Clinton’s rivals in the Democratic Party — and many journalists, bored with the idea of an unimpeded coronation — would like to think that in the next months, a new Obama will emerge, someone to compete for the candidate’s throne.

“She was also inevitable then,” is an argument that is often heard. But the distance between Clinton and her current rivals is much greater than what separated Clinton and Obama.

In June 2007, Clinton had a 15-percentage-point advantage over Obama. Now, she has almost 50 points over her closest pursuer, Sanders.

It is likely that the distance will grow shorter, that Clinton’s control will weaken, and that she will suffer some kind of setback in the next few months that will discourage her campaign (see points 1 and 2). But no one imagines a sudden “Sandersmania” or” O’Malleymania” in the style of the “Obamamania” of 2008, the collective fervor that pushed the young senator to victory against the veteran Clinton.
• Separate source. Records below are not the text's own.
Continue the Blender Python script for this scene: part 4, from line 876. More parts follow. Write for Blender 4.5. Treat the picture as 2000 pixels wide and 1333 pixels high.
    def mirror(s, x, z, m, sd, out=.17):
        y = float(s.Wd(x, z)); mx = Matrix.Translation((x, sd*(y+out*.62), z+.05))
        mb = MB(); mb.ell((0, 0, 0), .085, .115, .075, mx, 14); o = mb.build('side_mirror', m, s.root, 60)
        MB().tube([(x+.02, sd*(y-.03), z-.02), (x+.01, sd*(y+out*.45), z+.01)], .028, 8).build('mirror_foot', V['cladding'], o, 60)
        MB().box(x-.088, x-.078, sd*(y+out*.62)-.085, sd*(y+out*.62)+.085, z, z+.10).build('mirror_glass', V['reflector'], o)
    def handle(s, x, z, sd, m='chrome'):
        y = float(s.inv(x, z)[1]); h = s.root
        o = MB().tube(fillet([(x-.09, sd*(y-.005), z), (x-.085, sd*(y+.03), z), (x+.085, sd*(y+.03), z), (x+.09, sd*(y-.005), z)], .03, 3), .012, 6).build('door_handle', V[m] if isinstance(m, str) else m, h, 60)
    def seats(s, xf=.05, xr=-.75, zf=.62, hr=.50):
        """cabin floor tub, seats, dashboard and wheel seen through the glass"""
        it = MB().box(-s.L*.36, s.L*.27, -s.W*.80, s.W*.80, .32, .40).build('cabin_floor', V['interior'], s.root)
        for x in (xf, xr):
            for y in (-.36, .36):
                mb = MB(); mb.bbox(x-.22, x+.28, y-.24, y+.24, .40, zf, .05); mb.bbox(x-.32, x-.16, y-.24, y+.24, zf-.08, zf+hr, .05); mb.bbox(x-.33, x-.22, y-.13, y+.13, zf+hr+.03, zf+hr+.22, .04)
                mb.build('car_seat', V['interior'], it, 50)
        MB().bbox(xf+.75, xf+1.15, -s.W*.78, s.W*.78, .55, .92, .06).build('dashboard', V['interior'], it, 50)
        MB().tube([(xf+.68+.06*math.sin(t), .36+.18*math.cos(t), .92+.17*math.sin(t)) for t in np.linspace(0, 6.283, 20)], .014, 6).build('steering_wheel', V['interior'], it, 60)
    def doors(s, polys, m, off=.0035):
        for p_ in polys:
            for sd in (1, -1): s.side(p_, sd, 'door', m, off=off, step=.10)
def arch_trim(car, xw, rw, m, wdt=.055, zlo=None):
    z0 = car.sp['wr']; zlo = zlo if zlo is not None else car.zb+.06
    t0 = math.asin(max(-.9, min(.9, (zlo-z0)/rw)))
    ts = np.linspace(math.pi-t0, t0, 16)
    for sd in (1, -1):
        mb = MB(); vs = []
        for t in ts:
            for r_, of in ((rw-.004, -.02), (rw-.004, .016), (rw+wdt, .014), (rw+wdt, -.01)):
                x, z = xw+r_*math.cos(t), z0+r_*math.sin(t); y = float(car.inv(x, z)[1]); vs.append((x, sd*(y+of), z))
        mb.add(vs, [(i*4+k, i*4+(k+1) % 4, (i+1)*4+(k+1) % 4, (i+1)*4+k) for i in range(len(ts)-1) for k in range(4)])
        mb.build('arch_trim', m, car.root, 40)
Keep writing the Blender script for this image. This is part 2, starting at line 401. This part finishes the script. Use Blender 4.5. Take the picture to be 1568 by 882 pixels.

Another option involves the arrival of another more powerful candidate. Two names have been circulating. One is Sen. Elizabeth Warren, unofficial leader of the left of the Democratic Party. But Warren insists that she will not run. She prefers to influence Clinton from the outside than enter a battle that she has very little chance of winning. Another alternative is Vice President Joe Biden, hit by the death of his son Beau on May 30. Biden, a respected figure with experience, was a candidate for the nomination twice, in 1988 and in 2008.

Johnson succeeded Kennedy, Ford followed Nixon, and George H.W. Bush came after Reagan; a vice president who aspires to the presidency is traditional. And a Clinton-Biden battle would have its own particular flavor: two heavyweights of the Democratic Party, omnipresent for decades in the politics of this country, with one advantage for Clinton—she would be the younger candidate. Biden is 72.